Bryan Ferry (born September 26, 1945) is a British musician and songwriter who came to public prominence as lead vocalist with Roxy Music. He has since pursued a highly successful solo career.

Born in Washington[?], County Durham, into a working-class family, he studied fine art at the University of Newcastle before becoming a teacher in London, all the while aiming for a career in music. He formed the band, Roxy Music, with a group of friends and acquaintances, including Brian Eno, Phil Manzanera[?] and Andy Mackay[?]. Their first hit, Virginia Plain, just missed topping the charts, and they followed up with several hit singles and albums, with Ferry as vocalist and occasional instrumentalist (he had taught himself piano in his mid-twenties) and Eno contributing synthesiser backing. Their sartorial style heralded the beginning of the glam rock phenomenon.

By 1973, Ferry had launched a parallel solo career, specialising in cover versions of old standards on albums such as These Foolish Things.
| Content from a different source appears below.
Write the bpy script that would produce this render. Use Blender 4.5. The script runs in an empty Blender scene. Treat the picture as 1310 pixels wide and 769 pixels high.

Eno soon left the group, leaving Ferry its undisputed leader. Ferry then began a liaison with model Jerry Hall[?], and Roxy's success waned as his solo career took off. After a couple of years apart, he re-formed the band and took them to new heights, the pinnacle of their success being their only number one hit, Jealous Guy[?], released in tribute to John Lennon - ironically, the only one of their singles not written by Ferry.

Ferry eventually settled down to married life with Lucy Helmore, and they had four sons. He continued to make occasional comeback albums, such as Taxi and As Time Goes By, even teaming up again with Brian Eno for Mamouna. In 2001, Roxy Music got together briefly for a national tour; Eno was again conspicuous by his absence.